Requirements: Scan the data below for the string "part". Copy every line where it appears.

-------- Data for this exercise --------

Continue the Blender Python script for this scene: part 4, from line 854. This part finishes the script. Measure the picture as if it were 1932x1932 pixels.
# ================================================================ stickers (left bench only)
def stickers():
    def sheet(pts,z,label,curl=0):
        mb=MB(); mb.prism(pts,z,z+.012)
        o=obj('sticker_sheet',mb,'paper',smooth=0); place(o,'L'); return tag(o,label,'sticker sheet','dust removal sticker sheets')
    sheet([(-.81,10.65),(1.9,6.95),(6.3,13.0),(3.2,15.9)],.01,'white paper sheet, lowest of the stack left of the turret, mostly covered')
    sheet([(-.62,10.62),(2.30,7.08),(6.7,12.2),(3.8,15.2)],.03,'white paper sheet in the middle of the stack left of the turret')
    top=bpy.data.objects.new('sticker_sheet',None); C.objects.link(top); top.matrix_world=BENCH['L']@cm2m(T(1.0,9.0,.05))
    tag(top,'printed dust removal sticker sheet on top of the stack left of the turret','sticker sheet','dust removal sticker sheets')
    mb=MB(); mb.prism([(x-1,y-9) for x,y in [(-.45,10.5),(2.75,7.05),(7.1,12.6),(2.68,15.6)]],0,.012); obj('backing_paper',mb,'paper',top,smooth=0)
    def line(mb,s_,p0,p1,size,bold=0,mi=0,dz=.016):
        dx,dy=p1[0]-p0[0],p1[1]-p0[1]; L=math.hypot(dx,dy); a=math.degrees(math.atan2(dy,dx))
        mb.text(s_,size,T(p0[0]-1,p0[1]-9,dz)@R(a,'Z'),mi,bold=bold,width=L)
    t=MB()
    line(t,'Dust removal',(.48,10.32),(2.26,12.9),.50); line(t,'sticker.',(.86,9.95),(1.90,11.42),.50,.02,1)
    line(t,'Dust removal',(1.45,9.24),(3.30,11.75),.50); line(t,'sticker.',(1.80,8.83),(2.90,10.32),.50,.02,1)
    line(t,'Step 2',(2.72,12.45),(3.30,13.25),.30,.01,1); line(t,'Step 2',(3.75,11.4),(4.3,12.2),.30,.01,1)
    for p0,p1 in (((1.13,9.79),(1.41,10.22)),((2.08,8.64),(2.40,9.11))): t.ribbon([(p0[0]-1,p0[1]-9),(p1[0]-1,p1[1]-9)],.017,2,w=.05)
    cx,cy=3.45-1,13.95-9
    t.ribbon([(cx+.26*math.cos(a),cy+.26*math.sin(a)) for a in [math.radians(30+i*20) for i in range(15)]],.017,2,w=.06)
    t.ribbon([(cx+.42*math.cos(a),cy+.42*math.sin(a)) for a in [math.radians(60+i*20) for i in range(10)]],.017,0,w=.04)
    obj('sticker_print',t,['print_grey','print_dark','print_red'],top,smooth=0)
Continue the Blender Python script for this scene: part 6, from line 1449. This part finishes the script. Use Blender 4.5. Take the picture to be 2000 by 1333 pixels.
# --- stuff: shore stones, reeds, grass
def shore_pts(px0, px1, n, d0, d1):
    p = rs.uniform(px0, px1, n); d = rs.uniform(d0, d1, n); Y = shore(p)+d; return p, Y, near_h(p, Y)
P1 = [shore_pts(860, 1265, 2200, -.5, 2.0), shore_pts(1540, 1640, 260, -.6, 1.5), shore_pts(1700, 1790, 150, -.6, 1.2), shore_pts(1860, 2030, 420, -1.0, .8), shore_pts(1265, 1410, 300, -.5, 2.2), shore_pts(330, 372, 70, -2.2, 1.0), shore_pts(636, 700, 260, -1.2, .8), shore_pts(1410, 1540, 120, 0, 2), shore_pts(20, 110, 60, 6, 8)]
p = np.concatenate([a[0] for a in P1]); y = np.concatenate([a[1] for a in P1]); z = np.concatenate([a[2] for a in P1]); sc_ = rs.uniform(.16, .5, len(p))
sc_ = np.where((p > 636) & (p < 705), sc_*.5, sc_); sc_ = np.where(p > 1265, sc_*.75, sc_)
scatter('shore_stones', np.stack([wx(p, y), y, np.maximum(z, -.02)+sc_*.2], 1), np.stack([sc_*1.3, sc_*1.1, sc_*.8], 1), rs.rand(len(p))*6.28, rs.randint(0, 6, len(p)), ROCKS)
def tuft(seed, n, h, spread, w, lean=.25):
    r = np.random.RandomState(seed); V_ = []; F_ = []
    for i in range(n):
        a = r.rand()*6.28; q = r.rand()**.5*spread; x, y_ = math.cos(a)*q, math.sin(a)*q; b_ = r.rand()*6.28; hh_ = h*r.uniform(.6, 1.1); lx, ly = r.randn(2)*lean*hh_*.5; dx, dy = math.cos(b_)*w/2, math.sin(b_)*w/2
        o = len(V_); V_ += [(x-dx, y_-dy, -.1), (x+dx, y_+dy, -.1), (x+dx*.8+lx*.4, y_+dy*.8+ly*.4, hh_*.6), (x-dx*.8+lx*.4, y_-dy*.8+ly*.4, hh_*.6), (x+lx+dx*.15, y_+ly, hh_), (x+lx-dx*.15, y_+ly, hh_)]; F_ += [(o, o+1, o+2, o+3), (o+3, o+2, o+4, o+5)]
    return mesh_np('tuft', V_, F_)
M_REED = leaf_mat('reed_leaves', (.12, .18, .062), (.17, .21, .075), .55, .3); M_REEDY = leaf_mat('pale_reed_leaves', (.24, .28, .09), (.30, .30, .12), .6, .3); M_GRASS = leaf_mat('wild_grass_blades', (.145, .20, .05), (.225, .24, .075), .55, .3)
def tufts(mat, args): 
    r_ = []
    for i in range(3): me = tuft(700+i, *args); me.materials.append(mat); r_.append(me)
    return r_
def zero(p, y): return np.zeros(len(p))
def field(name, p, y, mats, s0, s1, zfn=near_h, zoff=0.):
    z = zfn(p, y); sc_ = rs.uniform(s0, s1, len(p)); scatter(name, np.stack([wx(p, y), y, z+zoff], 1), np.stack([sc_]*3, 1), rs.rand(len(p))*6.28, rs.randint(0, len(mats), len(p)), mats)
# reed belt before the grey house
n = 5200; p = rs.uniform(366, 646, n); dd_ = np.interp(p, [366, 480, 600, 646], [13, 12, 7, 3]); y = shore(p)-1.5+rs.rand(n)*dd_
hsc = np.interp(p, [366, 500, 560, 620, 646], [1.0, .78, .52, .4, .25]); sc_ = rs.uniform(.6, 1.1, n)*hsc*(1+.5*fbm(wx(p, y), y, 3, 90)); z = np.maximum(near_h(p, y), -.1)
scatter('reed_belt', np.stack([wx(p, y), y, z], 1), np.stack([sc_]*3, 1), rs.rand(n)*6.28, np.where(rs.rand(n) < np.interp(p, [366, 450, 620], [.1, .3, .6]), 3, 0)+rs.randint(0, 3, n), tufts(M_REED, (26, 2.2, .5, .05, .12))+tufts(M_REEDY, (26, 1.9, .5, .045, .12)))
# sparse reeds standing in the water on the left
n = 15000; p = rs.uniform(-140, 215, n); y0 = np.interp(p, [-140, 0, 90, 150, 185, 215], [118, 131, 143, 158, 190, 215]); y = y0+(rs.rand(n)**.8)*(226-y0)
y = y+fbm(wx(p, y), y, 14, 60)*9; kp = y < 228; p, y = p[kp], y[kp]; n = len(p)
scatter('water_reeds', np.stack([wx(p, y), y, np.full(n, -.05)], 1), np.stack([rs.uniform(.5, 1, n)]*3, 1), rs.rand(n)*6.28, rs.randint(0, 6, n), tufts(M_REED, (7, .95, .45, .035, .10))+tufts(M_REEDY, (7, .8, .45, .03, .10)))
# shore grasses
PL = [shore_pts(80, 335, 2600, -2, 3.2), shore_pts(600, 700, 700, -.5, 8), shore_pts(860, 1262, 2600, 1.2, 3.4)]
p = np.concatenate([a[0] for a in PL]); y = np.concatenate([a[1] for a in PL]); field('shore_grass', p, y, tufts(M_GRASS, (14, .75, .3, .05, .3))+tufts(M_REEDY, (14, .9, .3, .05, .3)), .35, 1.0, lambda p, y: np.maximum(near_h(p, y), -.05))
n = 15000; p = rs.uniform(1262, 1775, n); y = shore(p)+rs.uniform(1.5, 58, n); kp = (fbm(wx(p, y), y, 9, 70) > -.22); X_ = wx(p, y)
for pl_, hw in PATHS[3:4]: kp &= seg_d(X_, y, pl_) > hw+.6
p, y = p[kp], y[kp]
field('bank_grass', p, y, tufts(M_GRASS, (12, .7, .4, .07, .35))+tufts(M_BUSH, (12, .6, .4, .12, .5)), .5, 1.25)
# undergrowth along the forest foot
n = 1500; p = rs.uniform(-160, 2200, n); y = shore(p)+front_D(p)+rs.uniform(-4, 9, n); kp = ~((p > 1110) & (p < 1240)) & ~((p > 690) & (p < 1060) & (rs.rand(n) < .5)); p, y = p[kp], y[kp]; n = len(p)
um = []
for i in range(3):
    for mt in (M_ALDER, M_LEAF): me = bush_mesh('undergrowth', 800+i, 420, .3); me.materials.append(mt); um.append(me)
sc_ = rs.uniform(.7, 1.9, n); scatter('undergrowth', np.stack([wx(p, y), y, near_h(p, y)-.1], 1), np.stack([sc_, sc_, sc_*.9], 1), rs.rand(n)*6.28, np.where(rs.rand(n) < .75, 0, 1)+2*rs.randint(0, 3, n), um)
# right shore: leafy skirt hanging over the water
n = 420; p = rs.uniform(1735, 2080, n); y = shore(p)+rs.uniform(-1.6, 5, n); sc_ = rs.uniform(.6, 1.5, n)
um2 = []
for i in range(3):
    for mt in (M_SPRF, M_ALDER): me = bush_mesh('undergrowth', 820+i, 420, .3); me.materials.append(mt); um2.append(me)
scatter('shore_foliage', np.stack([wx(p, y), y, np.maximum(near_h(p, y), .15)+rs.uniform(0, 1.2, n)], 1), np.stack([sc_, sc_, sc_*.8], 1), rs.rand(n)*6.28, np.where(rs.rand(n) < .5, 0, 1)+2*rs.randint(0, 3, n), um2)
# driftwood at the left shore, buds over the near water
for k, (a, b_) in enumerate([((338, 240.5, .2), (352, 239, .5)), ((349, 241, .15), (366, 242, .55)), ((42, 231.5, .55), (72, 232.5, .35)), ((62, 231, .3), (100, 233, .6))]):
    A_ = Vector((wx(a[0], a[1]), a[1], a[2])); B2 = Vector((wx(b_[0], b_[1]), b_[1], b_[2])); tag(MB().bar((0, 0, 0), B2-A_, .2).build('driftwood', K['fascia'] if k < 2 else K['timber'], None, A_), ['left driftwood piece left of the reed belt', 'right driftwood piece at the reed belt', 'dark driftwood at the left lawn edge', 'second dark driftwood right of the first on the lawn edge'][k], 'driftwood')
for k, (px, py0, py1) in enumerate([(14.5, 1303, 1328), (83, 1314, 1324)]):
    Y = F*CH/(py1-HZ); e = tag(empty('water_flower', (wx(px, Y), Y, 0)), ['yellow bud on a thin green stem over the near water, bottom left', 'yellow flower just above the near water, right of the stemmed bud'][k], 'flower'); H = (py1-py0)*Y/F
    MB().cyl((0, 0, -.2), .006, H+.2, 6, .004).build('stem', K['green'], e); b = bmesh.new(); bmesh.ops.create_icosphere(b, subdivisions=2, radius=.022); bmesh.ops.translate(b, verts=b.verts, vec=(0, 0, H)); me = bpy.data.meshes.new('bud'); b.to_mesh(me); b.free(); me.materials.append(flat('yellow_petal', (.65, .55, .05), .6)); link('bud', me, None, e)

--------

Solution to this problem:
Continue the Blender Python script for this scene: part 4, from line 854. This part finishes the script. Measure the picture as if it were 1932x1932 pixels.
Continue the Blender Python script for this scene: part 6, from line 1449. This part finishes the script. Use Blender 4.5. Take the picture to be 2000 by 1333 pixels.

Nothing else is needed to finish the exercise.